BRIEF: Note each line of the listing that contains the string "empty", and copy it.

>> begin GIVEN RECORDS

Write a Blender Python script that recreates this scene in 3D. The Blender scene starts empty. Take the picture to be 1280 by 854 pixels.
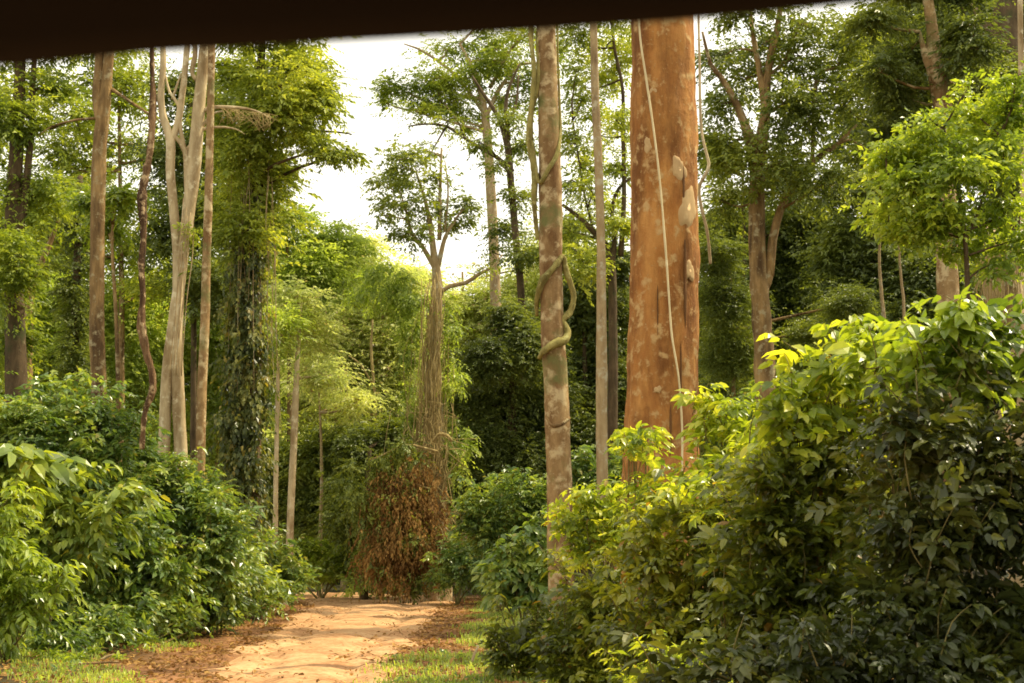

>> end GIVEN RECORDS
>> begin GIVEN RECORDS

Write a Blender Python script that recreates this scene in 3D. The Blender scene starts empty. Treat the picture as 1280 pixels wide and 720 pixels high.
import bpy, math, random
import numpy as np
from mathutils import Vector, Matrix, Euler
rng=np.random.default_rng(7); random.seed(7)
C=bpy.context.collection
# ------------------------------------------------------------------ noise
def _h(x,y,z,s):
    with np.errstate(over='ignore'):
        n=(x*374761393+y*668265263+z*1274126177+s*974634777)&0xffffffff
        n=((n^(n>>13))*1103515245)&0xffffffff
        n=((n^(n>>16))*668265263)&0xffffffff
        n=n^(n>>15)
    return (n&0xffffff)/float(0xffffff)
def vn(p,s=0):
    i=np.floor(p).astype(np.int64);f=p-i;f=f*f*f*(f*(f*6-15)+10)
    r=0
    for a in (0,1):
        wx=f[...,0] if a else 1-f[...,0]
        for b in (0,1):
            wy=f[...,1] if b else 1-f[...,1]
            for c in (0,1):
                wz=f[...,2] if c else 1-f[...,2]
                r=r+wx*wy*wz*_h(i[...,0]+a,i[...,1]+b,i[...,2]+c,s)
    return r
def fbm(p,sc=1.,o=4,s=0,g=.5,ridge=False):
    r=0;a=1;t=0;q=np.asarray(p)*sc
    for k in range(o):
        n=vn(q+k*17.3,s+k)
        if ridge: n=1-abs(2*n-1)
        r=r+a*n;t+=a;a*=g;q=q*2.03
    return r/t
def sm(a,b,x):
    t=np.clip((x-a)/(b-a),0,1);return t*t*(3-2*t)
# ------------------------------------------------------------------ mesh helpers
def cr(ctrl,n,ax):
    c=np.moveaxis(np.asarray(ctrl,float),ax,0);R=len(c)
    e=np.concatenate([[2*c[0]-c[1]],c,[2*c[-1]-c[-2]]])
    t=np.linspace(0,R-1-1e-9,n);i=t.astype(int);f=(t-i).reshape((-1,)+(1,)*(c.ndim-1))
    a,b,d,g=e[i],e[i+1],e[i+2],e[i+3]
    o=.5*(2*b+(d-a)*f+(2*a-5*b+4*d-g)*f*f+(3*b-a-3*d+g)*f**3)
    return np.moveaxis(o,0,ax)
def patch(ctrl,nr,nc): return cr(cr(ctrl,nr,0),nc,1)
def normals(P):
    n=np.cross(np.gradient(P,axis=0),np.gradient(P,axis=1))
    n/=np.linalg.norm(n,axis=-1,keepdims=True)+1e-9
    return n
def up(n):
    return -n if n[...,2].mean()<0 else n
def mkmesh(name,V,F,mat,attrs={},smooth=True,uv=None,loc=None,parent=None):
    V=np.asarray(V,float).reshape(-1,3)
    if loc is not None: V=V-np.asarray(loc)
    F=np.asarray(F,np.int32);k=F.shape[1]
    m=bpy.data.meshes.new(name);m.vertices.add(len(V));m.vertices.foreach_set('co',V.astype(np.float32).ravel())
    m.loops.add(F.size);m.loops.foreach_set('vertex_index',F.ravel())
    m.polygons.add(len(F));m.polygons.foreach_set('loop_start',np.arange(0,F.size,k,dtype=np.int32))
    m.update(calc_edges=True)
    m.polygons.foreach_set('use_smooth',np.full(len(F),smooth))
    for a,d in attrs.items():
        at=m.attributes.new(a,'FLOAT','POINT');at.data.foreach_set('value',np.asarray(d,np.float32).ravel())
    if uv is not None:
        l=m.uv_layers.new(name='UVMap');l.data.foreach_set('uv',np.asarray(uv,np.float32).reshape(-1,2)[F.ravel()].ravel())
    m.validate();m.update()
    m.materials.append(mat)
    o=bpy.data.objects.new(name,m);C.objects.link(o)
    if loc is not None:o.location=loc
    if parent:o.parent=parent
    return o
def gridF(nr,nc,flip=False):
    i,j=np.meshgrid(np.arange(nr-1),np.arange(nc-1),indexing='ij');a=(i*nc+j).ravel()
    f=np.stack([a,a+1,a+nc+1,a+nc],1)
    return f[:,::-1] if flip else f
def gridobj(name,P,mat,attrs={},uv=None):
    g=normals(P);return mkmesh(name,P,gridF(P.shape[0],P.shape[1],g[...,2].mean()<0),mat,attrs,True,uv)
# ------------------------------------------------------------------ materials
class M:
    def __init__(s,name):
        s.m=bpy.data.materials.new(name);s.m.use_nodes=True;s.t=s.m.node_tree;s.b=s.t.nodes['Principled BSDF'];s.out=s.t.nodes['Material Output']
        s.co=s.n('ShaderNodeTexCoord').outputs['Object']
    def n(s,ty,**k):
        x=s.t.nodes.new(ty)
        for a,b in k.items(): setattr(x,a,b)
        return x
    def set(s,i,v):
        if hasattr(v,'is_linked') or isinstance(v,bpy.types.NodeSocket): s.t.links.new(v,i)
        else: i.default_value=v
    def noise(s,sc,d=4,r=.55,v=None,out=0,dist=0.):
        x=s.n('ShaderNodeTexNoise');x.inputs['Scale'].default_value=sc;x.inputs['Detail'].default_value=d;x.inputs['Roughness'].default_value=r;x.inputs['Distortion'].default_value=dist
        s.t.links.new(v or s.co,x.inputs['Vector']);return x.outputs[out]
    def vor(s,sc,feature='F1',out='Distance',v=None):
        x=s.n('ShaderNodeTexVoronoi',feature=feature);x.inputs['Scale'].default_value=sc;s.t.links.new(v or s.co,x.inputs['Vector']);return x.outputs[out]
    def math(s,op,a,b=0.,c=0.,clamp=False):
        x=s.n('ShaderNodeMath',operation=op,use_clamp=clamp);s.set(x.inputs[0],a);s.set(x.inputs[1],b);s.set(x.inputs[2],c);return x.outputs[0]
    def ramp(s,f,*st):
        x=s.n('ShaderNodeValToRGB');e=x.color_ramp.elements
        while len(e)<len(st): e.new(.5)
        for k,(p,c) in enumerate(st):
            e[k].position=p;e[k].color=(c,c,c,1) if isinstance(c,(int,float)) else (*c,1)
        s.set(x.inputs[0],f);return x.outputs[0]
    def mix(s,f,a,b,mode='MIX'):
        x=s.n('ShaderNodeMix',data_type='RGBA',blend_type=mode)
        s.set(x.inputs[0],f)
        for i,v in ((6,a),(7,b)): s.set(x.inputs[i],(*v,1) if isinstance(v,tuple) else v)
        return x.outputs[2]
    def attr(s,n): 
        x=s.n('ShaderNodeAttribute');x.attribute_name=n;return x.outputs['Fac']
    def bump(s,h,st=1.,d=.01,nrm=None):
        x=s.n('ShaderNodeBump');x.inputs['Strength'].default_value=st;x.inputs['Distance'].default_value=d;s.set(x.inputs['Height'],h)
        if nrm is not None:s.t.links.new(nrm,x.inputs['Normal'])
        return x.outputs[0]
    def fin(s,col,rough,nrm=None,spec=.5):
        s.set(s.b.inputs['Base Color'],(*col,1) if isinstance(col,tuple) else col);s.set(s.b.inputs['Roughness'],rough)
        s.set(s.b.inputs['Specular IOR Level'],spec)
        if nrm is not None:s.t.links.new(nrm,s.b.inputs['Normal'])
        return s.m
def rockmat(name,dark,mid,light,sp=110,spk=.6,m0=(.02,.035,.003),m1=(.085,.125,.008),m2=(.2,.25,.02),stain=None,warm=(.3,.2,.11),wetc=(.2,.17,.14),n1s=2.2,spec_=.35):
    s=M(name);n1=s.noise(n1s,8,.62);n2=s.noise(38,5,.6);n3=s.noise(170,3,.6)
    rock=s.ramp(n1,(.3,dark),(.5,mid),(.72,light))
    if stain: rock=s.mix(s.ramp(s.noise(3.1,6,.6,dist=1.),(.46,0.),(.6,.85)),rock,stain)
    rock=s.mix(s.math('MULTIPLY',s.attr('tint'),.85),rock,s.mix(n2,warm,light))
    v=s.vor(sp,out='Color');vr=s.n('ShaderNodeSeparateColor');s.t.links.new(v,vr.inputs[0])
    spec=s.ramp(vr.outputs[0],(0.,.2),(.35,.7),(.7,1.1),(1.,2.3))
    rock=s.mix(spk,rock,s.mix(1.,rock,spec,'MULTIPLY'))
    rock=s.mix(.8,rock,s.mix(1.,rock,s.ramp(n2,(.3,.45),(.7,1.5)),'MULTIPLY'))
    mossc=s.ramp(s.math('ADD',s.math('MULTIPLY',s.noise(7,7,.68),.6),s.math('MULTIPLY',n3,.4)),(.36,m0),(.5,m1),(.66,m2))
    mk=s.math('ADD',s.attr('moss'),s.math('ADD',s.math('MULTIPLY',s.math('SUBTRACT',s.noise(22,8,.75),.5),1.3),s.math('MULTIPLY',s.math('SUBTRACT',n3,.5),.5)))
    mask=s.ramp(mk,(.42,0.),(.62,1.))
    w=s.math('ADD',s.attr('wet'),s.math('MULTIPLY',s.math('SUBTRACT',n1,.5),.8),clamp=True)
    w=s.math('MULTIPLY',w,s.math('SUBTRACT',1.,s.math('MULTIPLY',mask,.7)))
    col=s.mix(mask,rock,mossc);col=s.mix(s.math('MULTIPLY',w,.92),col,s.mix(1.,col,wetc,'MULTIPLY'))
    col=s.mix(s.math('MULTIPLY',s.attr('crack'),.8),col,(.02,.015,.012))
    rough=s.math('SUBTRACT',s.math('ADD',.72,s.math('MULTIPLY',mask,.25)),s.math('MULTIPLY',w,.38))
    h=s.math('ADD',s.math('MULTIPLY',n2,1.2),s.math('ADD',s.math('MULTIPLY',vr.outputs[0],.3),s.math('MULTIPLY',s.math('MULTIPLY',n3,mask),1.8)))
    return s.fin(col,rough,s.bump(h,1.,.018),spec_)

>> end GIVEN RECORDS

WRITTEN REPLY:
Write a Blender Python script that recreates this scene in 3D. The Blender scene starts empty. Take the picture to be 1280 by 854 pixels.
Write a Blender Python script that recreates this scene in 3D. The Blender scene starts empty. Treat the picture as 1280 pixels wide and 720 pixels high.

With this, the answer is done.